Directions for this task: Give all of the lines again, with nothing added or dropped.

Available data:

════════

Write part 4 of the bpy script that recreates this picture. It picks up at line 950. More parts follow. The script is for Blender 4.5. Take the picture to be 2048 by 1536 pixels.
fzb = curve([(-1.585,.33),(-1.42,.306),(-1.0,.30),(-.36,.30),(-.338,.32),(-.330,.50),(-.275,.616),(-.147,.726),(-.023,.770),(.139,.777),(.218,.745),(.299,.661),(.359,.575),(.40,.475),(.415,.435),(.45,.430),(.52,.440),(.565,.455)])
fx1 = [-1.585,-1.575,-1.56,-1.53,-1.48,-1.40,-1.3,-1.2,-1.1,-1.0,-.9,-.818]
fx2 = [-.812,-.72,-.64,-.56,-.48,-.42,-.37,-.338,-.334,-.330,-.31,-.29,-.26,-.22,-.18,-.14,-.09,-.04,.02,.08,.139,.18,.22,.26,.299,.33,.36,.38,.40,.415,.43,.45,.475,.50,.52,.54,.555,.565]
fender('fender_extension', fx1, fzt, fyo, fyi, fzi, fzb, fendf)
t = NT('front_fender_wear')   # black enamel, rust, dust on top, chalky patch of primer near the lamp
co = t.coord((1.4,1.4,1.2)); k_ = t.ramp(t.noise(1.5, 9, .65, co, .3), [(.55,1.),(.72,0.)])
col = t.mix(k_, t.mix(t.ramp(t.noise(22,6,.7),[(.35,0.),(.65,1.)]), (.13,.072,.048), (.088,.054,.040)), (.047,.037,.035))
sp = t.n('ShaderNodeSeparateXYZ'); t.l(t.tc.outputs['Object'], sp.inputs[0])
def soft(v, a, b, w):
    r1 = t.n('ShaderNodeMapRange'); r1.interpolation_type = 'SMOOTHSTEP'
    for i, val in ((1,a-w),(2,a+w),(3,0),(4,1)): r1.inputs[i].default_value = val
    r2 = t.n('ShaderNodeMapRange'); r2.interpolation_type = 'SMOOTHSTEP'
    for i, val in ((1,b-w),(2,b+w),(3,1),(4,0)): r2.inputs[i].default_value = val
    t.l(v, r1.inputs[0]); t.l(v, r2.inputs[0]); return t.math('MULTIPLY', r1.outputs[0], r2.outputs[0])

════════

Finished task:
Write part 4 of the bpy script that recreates this picture. It picks up at line 950. More parts follow. The script is for Blender 4.5. Take the picture to be 2048 by 1536 pixels.
fzb = curve([(-1.585,.33),(-1.42,.306),(-1.0,.30),(-.36,.30),(-.338,.32),(-.330,.50),(-.275,.616),(-.147,.726),(-.023,.770),(.139,.777),(.218,.745),(.299,.661),(.359,.575),(.40,.475),(.415,.435),(.45,.430),(.52,.440),(.565,.455)])
fx1 = [-1.585,-1.575,-1.56,-1.53,-1.48,-1.40,-1.3,-1.2,-1.1,-1.0,-.9,-.818]
fx2 = [-.812,-.72,-.64,-.56,-.48,-.42,-.37,-.338,-.334,-.330,-.31,-.29,-.26,-.22,-.18,-.14,-.09,-.04,.02,.08,.139,.18,.22,.26,.299,.33,.36,.38,.40,.415,.43,.45,.475,.50,.52,.54,.555,.565]
fender('fender_extension', fx1, fzt, fyo, fyi, fzi, fzb, fendf)
t = NT('front_fender_wear')   # black enamel, rust, dust on top, chalky patch of primer near the lamp
co = t.coord((1.4,1.4,1.2)); k_ = t.ramp(t.noise(1.5, 9, .65, co, .3), [(.55,1.),(.72,0.)])
col = t.mix(k_, t.mix(t.ramp(t.noise(22,6,.7),[(.35,0.),(.65,1.)]), (.13,.072,.048), (.088,.054,.040)), (.047,.037,.035))
sp = t.n('ShaderNodeSeparateXYZ'); t.l(t.tc.outputs['Object'], sp.inputs[0])
def soft(v, a, b, w):
    r1 = t.n('ShaderNodeMapRange'); r1.interpolation_type = 'SMOOTHSTEP'
    for i, val in ((1,a-w),(2,a+w),(3,0),(4,1)): r1.inputs[i].default_value = val
    r2 = t.n('ShaderNodeMapRange'); r2.interpolation_type = 'SMOOTHSTEP'
    for i, val in ((1,b-w),(2,b+w),(3,1),(4,0)): r2.inputs[i].default_value = val
    t.l(v, r1.inputs[0]); t.l(v, r2.inputs[0]); return t.math('MULTIPLY', r1.outputs[0], r2.outputs[0])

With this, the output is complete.